**WRITTEN TASK:** Go from the first line to the line with "SC.camera = cam" and return those lines verbatim, ends included.

+++ PROVIDED DATA +++

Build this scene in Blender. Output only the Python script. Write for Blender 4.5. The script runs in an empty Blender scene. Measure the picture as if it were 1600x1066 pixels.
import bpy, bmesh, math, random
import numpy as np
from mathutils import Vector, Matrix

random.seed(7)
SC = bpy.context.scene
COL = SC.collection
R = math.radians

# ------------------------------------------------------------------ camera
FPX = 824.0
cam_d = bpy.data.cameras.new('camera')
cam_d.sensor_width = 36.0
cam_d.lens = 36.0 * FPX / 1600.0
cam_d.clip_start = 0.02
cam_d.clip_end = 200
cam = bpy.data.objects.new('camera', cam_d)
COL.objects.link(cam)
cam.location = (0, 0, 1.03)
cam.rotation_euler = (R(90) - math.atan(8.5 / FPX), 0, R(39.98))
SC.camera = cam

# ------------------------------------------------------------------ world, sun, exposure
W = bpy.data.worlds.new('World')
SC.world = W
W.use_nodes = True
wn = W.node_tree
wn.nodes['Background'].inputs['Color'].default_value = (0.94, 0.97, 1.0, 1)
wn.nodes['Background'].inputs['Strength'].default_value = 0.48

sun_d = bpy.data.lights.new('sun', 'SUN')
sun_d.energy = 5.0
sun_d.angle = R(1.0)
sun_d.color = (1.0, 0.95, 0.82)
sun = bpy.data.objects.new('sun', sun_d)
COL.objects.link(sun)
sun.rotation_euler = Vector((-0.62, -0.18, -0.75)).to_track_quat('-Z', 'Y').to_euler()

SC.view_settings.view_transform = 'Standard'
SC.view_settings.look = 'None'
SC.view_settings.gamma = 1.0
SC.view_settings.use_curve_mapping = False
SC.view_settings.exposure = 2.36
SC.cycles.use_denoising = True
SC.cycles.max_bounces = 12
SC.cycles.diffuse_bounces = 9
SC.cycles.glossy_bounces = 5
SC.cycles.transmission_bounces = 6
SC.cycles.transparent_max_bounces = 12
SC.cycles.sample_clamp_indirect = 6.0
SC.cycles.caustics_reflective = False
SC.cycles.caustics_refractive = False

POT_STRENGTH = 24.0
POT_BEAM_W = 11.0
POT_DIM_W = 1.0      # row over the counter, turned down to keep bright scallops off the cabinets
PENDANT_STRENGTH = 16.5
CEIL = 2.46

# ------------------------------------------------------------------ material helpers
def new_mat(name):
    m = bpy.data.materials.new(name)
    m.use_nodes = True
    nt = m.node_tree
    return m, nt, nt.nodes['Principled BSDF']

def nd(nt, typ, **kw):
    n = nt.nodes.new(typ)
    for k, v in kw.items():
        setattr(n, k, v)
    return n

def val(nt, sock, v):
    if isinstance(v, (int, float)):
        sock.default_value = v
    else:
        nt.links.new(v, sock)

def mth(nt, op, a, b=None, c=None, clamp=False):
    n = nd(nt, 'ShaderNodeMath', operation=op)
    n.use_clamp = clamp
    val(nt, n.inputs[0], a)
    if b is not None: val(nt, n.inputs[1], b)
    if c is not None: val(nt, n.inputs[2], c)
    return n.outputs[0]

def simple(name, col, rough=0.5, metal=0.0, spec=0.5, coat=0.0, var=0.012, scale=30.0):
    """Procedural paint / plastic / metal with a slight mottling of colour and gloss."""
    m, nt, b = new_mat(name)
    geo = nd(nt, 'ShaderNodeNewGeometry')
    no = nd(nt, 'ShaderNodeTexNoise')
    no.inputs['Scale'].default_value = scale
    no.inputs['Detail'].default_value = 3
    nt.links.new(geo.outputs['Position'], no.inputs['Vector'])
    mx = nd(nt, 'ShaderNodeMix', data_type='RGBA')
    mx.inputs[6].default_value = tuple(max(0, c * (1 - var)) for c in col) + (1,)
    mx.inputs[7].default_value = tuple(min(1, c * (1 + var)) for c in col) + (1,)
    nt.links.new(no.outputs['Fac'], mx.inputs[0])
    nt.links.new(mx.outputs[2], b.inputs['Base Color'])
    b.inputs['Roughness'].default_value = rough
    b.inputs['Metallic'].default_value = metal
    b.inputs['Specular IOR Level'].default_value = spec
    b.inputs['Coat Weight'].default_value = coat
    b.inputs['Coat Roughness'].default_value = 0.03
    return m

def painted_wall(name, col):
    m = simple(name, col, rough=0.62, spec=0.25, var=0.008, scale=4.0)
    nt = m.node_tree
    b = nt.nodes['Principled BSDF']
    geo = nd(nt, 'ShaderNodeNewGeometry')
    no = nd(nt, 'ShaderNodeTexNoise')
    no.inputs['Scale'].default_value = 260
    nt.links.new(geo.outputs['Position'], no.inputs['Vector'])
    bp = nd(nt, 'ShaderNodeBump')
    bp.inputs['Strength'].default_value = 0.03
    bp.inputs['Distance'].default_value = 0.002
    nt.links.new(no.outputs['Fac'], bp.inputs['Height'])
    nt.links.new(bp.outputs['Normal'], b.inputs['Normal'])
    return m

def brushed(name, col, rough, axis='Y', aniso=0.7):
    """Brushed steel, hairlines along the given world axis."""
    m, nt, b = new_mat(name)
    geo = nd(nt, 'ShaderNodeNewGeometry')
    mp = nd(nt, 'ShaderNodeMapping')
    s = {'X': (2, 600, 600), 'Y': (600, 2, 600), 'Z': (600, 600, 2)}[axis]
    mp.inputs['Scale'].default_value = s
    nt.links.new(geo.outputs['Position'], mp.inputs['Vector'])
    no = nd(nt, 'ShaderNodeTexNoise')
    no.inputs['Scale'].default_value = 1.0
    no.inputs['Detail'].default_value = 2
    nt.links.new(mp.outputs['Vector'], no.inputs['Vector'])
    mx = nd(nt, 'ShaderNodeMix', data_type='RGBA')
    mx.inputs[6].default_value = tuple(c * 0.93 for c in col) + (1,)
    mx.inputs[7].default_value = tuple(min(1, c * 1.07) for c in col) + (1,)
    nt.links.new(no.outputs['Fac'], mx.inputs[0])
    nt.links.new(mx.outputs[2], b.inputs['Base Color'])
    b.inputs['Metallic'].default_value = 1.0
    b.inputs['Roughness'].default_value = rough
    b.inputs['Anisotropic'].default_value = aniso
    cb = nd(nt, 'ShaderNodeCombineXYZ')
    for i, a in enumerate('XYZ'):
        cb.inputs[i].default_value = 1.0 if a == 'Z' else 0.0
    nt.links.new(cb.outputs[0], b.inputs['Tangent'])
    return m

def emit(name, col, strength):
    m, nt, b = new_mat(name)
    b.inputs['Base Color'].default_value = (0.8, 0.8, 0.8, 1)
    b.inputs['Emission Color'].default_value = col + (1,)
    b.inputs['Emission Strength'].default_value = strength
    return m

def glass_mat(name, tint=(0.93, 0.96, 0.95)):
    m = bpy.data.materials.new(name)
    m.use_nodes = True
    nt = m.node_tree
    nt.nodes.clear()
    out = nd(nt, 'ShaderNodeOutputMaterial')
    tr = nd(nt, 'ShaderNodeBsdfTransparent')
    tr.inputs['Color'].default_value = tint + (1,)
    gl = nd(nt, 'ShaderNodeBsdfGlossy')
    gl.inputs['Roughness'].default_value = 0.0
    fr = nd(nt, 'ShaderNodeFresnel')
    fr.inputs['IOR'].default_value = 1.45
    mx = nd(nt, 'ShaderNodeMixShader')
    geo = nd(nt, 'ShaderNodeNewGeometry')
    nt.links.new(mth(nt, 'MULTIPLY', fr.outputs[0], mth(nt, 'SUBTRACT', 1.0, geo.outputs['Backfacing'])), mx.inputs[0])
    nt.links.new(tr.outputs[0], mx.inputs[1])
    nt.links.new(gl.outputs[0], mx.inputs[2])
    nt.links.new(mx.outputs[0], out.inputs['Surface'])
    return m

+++

**ANSWER BELOW:**
Build this scene in Blender. Output only the Python script. Write for Blender 4.5. The script runs in an empty Blender scene. Measure the picture as if it were 1600x1066 pixels.
import bpy, bmesh, math, random
import numpy as np
from mathutils import Vector, Matrix

random.seed(7)
SC = bpy.context.scene
COL = SC.collection
R = math.radians

# ------------------------------------------------------------------ camera
FPX = 824.0
cam_d = bpy.data.cameras.new('camera')
cam_d.sensor_width = 36.0
cam_d.lens = 36.0 * FPX / 1600.0
cam_d.clip_start = 0.02
cam_d.clip_end = 200
cam = bpy.data.objects.new('camera', cam_d)
COL.objects.link(cam)
cam.location = (0, 0, 1.03)
cam.rotation_euler = (R(90) - math.atan(8.5 / FPX), 0, R(39.98))
SC.camera = cam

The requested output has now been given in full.